Troppo lento come regista, non fa filtro, non ha una sua collocazione con de Boer, fuori ruolo, non si integra, perde troppi palloni. Su Ever Banega già se ne erano dette di cotte e di crude, perché forse ci si aspettava che planasse sull’Inter come il più classico dei salvatori della patria: palla a lui e si gode, si festeggia. Non funziona proprio così, perché ogni giocatore, anche il più forte, ha bisogno di un contesto ideale nel quale esprimersi. Un contesto che si sta plasmando e che, dopo ieri, appare molto più vicino alla completa definizione. In questo contesto Banega spicca, dimostra di rivestire un ruolo di fulcro vitale, primario, non secondario o di semplice complemento.
A dir la verità, non era affatto dispiaciuto né contro il Palermo, né contro il Pescara, nonostante i goal avversari fossero nati da due sue palle perse al momento di far ripartire l’azione. Errori evidenti frutto di rischi calcolati da chi ha il piede e la testa per assumersi determinate responsabilità. Perché qualche passaggio errato può capitare, ma le sue verticalizzazioni, i suoi palloni invitanti, il suo fraseggio e i suoi stop incollati al piede avevano già catturato l’interesse e parte dell’entusiasmo di chi, da tempo, bramava qualità in un reparto ingolfato di energia e muscoli, ma anche di timidezza, grossolanità e banalità col pallone tra i piedi.
Invece Banega non ha paura di arretrare la sua posizione, farsi dare il pallone, iniziare la manovra, smistare la sfera qua e là per farsela ridare ancora e poi andare a rifinire. Tante giocate, ovvietà ridotte la minimo sindacale, movimento costante lungo tutto il fronte del campo senza concentrarsi in una posizione eccessivamente rigida, voglia di cercare la soluzione più interessante possibile e trovarla, con il contributo di Joao Mario, con il quale sembra dialogare in maniera efficace e godibile per occhi dallo spiccato senso estetico.

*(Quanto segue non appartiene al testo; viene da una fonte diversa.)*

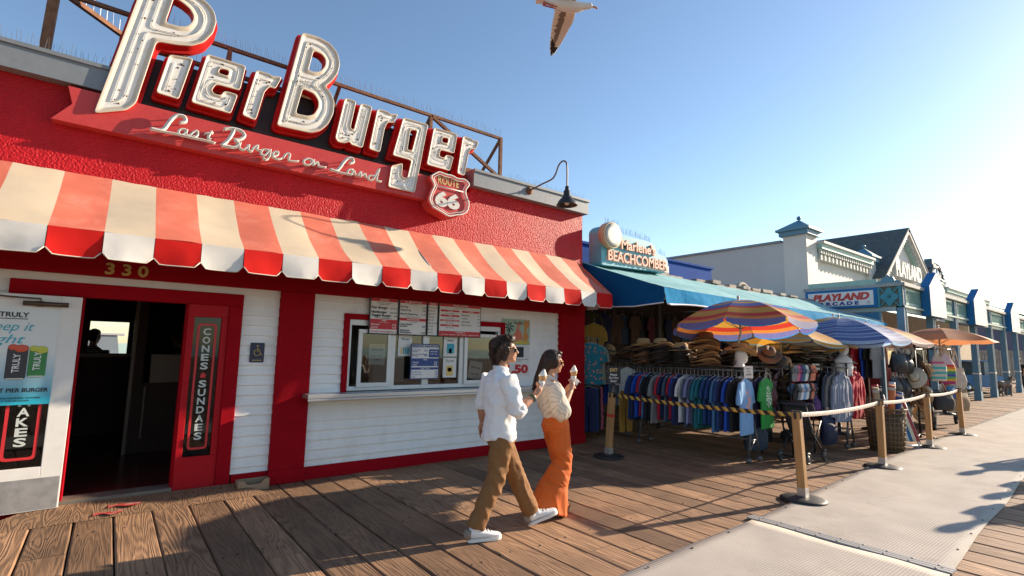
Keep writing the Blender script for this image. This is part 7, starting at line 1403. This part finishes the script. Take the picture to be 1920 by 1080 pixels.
def woman():
    P0 = (3.62, 3.95, 0); root = thing('person', 'person in cream blouse and flared orange trousers walking with an ice cream cone', 'person', P0, None, HEADING, world=False); SK = skin_mat('warm_skin', (.45, .215, .125))
    R = Matrix.Rotation(math.radians(-17), 3, 'Z') @ Matrix.Rotation(math.radians(5), 3, 'Y')
    J = dict(head=V(.022, 0, 1.508), headR=R, neck=V(-.035, 0, 1.335), pelvis=V(.045, 0, .90), shR=V(-.055, -.155, 1.272), shL=V(-.045, .155, 1.272), elR=V(.012, -.195, 1.035), elL=V(.05, .19, 1.05), wrR=V(.170, -.105, 1.225), wrL=V(.215, .09, 1.20),
             hdR=(V(.38, .28, .88), V(-.2, .95, -.2), .70), hdL=(V(.45, -.55, .65), V(-.25, -.8, -.4), .6), hipR=V(.04, -.08, .87), hipL=V(.05, .08, .87), knR=V(.085, -.08, .50), knL=V(.145, .075, .48), anR=V(-.10, -.08, .14), anL=V(.135, .075, .09), ftR=V(.0, -.08, .035), ftL=V(.25, .075, .03))
    make_body(root, J, SK, True, .93)
    BLS = mat('cream_striped_blouse', (.66, .58, .47), .8, var=.05, vscale=10); t = BLS.node_tree; N = t.nodes; L = t.links; b = N['Principled BSDF']; src = b.inputs['Base Color'].links[0].from_socket
    tc = N.new('ShaderNodeTexCoord'); wv = N.new('ShaderNodeTexWave'); wv.bands_direction = 'DIAGONAL'; wv.inputs['Scale'].default_value = 13; wv.inputs['Distortion'].default_value = 1.0; L.new(tc.outputs['Object'], wv.inputs[0]); mr = N.new('ShaderNodeMapRange'); mr.inputs[1].default_value = .82; mr.inputs[2].default_value = .95; mr.inputs[4].default_value = .55; L.new(wv.outputs[1], mr.inputs[0]); mx = N.new('ShaderNodeMix'); mx.data_type = 'RGBA'; L.new(mr.outputs[0], mx.inputs[0]); L.new(src, mx.inputs[6]); mx.inputs[7].default_value = (.36, .27, .18, 1); L.new(mx.outputs[2], b.inputs['Base Color'])
    m = MB(); m.tube([V(x, 0, z) for x, z in ((.05, .945), (.05, .965), (.045, 1.02), (.03, 1.10), (.0, 1.19), (-.03, 1.26), (-.04, 1.30), (-.036, 1.345))], [(.125, .112), (.138, .124), (.150, .130), (.152, .130), (.155, .122), (.142, .098), (.095, .075), (.058, .055)], 30)
    limb(m, [J['shR'] + V(0, .02, 0), J['shR']*.5+J['elR']*.5 + V(-.012, 0, -.01), J['elR'] + V(-.012, -.01, .0), J['elR']*.9+J['wrR']*.1 + V(-.01, 0, -.035)], [.072, .080, .088, .080]); limb(m, [J['shL'] + V(0, -.02, 0), J['shL']*.5+J['elL']*.5, J['elL'] + V(0, .01, .01), J['elL']*.9+J['wrL']*.1 + V(0, 0, -.02)], [.072, .08, .09, .082])
    m.tube([J['elR'] + V(-.03, -.01, -.02), J['elR'] + V(-.015, .0, -.115)], [.06, .012], 12)
    sh = organic('blouse', m, .0105, [BLS], root, 3, lambda c: .013*ridge((c.x*10, c.y*10, c.z*4)) + .008*ridge((c.x*17, c.y*17, c.z*9)) - .004)
    cl = MB(); cl.tube(spline([V(.035, -.02, 1.20), V(-.0, -.055, 1.30), V(-.055, -.058, 1.355), V(-.09, 0, 1.365), V(-.055, .058, 1.355), V(0, .055, 1.30), V(.035, .02, 1.20)], 4), [(.006, .017)]*25, 6); cl.build('collar', [BLS], sh)
    OR_ = mat('orange_denim', (.56, .105, .008), .8, var=.08, vscale=10, bump=.2, bscale=150)
    m = MB(); m.tube([V(.05, 0, .975), V(.05, 0, .93), V(.042, 0, .86), V(.045, 0, .80)], [(.122, .108), (.135, .118), (.165, .138), (.12, .12)], 26)
    limb(m, [J['hipR'] + V(0, 0, -.03), J['hipR']*.5+J['knR']*.5, J['knR'] + V(0, 0, .02), V(-.005, -.085, .30), V(-.09, -.09, .07)], [(.088, .112), (.083, .105), (.074, .092), (.095, .145), (.12, .235)], 22); limb(m, [J['hipL'] + V(0, 0, -.03), J['hipL']*.5+J['knL']*.5, J['knL'], V(.135, .08, .26), V(.125, .08, .045)], [(.088, .105), (.080, .098), (.072, .086), (.085, .098), (.098, .118)], 22)
    tr = organic('flared_trousers', m, .0105, [OR_], root, 3, lambda c: .010*ridge((c.x*9, c.y*9, c.z*4)) + (.012*ridge((c.x*7, c.y*7, c.z*15+c.x*9)) if .3 < c.z < .65 else .003*ridge((c.x*16, c.y*16, c.z*4))) - .004)
    wb = MB(); wb.tube([V(.05 + .118*math.cos(t), .130*math.sin(t), .962) for t in [2*PI*k/28 for k in range(28)]], [(.006, .020)]*28, 6, closed=True); wb.build('waistband', [OR_], tr)
    pk = MB(); pk.tube(spline([V(.10, -.138, .93), V(.06, -.158, .905), V(.02, -.165, .925)], 4), .0035, 5); pk.tube(spline([V(-.05, -.135, .90), V(-.085, -.09, .885), V(-.085, -.05, .90)], 4), .0035, 5); pk.build('pocket_seam', [mat('orange_thread', (.60, .22, .05), .8)], tr)
    LB = mat('brown_leather', (.24, .085, .03), .55); LS = mat('cork_sole', (.28, .16, .08), .8)
    shoe(root, 'sandal', (.055, .075, .008), (.275, .075, .008), [LB, LS]); shoe(root, 'sandal', (-.125, -.08, .06), (.06, -.08, .010), [LB, LS])
    HM_ = mat('black_brown_hair', (.026, .013, .008), .48, var=.5, vscale=50, spec=.3, stretch=(1, 1, .06), bump=.5, bscale=60); m = MB(); M = Matrix.Translation(J['head']) @ R.to_4x4() @ Matrix.Scale(.95, 4)
    for p, r in (((-.025, 0, .055), (.104, .085, .076)), ((-.055, 0, .02), (.088, .086, .09)), ((-.015, .066, .0), (.06, .024, .085)), ((-.015, -.066, .0), (.06, .024, .085)), ((.045, 0, .098), (.04, .06, .022))): m.ball(p, r, 16, 11, 0, M)
    m.tube([M @ V(-.055, 0, .03), M @ V(-.095, 0, -.07), M @ V(-.13, 0, -.15), M @ V(-.165, 0, -.24), M @ V(-.175, 0, -.29)], [(.085, .085), (.086, .068), (.082, .055), (.068, .038), (.035, .018)], 20)
    for k in range(16): a = rdh.uniform(-1, 1); m.tube([M @ V(-.02 - .05*abs(a), a*.088, .04), M @ V(-.07, a*.092, -.06), M @ V(-.10, a*.088, -.15), M @ V(-.165 + rdh.uniform(-.02, .03), a*.07, -.265 - rdh.uniform(0, .03))], [.014, .014, .012, .006], 7)
    hr = organic('hair', m, .0065, [HM_], root, 2, lambda c: .004*noise.noise((c.x*45, c.y*45, c.z*7)))
    st = MB()
    for k in range(90):
        a = rdh.uniform(-1, 1); e_ = rdh.uniform(-.25, -.36); st.tube([M @ q for q in spline([V(.045-.05*abs(a), a*.07, .09+.03*(1-abs(a))), V(-.03, a*.092, .10-.05*abs(a)), V(-.085, a*.098, .0), V(-.135, a*.094+rdh.uniform(-.01, .01), -.13), V(-.175+rdh.uniform(-.03, .02), a*.08, e_)], 4)], .0026, 4)
    st.build('hair_strands', [HM_], hr)['kind'] = 'stuff'
    glasses(root, J['head'], .93, R, mat('amber_lens', (.35, .10, .015), .1), mat('amber_frame', (.40, .13, .03), .3))
    W_ = Matrix.Translation(P0) @ Matrix.Rotation(HEADING, 4, 'Z'); ice_cream('plain ice cream cone held up by the person in flared orange trousers', W_ @ (J['wrR'] + V(.052, .045, .115)), Matrix.Rotation(HEADING, 3, 'Z') @ V(.10, .05, 1), 1)
    nb = MB(); c = J['wrR'] + V(.07, .05, .08); nb.grid(lambda u, v: tuple(c + V((u-.5)*.11, (v-.5)*.06, .02*math.sin(u*9)+.03*v-.02)), 8, 4); nb = nb.build('napkin', [mat('paper_napkin', (.7, .68, .64), .8)], None, solid=.002); nb.matrix_world = W_; tag(nb, 'crumpled white napkin in the hand holding the plain cone', 'napkin')
woman()
def bystander(lab, loc, heading, shirt, legs, hairc, skin, group=None, s=1.0, arms=0, shorts=False, stripe=False, bare=False):
    root = thing('person', lab, 'person', loc, group, heading, world=False); SK = skin_mat('skin_%s' % skin, {'light': (.45, .24, .15), 'dark': (.12, .06, .035)}[skin]); R = Matrix.Rotation(math.radians(8 if arms else 0), 3, 'Y')
    J = dict(head=V(.02, 0, 1.60), headR=R, neck=V(-.02, 0, 1.42), pelvis=V(0, 0, .92), shR=V(-.02, -.18, 1.37), shL=V(-.02, .18, 1.37), elR=V(-.04, -.23, 1.09), elL=V(-.02, .23, 1.09), wrR=V(.03, -.24, .85), wrL=V(.06, .23, .86), hdR=(V(.1, 0, -1), V(0, 1, 0), .3), hdL=(V(.1, 0, -1), V(0, -1, 0), .3), hipR=V(0, -.09, .9), hipL=V(0, .09, .9), knR=V(.05, -.10, .48), knL=V(-.02, .10, .48), anR=V(.06, -.10, .09), anL=V(-.10, .10, .09), ftR=V(.19, -.11, .03), ftL=V(.03, .11, .03))
    if arms: J.update(wrR=V(.20, -.16, 1.12), hdR=(V(1, .3, .3), V(0, .6, .5), .6), wrL=V(.20, .14, 1.12), hdL=(V(1, -.3, .3), V(0, -.6, .5), .6))
    make_body(root, J, SK, False, 1.0, False); m = MB()
    m.tube([V(0, 0, .84), V(0, 0, .95), V(0, 0, 1.1), V(-.01, 0, 1.3), V(-.02, 0, 1.38), V(-.02, 0, 1.44)], [(.185, .135), (.18, .13), (.175, .13), (.19, .125), (.15, .095), (.07, .065)], 22)
    for q in 'RL': limb(m, [J['sh'+q], J['sh'+q]*.6+J['el'+q]*.4, J['sh'+q]*.25+J['el'+q]*.75], [.078, .072, .068])
    organic('shirt', m, .016, [shirt], root, 3, lambda c: .012*noise.noise(c*9)); m = MB(); m.tube([V(0, 0, .95), V(0, 0, .85), V(0, 0, .78)], [(.15, .11), (.165, .125), (.12, .1)], 20)
    for q in 'RL':
        if shorts: limb(m, [J['hip'+q], J['hip'+q]*.5+J['kn'+q]*.5, J['kn'+q]*.85+J['hip'+q]*.15], [.10, .098, .096])
        else: limb(m, [J['hip'+q], J['hip'+q]*.5+J['kn'+q]*.5, J['kn'+q], J['an'+q]], [.10, .092, .076, .07])
    organic('shorts' if shorts else 'trousers', m, .016, [legs], root, 3, lambda c: .010*noise.noise(c*11))
    for q, (h, t) in (('R', ((-.01, -.10, .004), (.27, -.11, .004))), ('L', ((-.17, .10, .004), (.11, .11, .004)))): shoe(root, 'shoe', h, t, [mat('grey_shoe', (.12, .12, .12), .6), mat('pale_sole', (.4, .4, .38), .6)])
    m = MB(); M = Matrix.Translation(J['head']) @ R.to_4x4()
    for p, r in (((-.028, 0, .055), (.103, .085, .078)), ((-.055, 0, .02), (.08, .082, .08)), ((-.07, 0, -.04), (.05, .07, .05))): m.ball(p, r, 14, 9, 0, M)
    organic('hair', m, .010, [hairc], root, 2, lambda c: .006*noise.noise(c*35)); return root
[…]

Non si può oltretutto sottovalutare la sua straordinaria abilità nel battere i calci piazzati; pennellate che rappresentano sempre dei pericoli per le difese avversarie e cioccolatini per i suoi compagni di squadra. Icardi ne sa già qualcosa. I tempi delle soluzioni corte e dei palloni alti e lenti sembra essere definitivamente alle spalle. A chiudere il quadro, una propensione in fase di non possesso che non guasta, a costo pure di rimediare un’espulsione. Per il bene comune anche il più grande degli artisti è pronto a sacrificare la propria arte.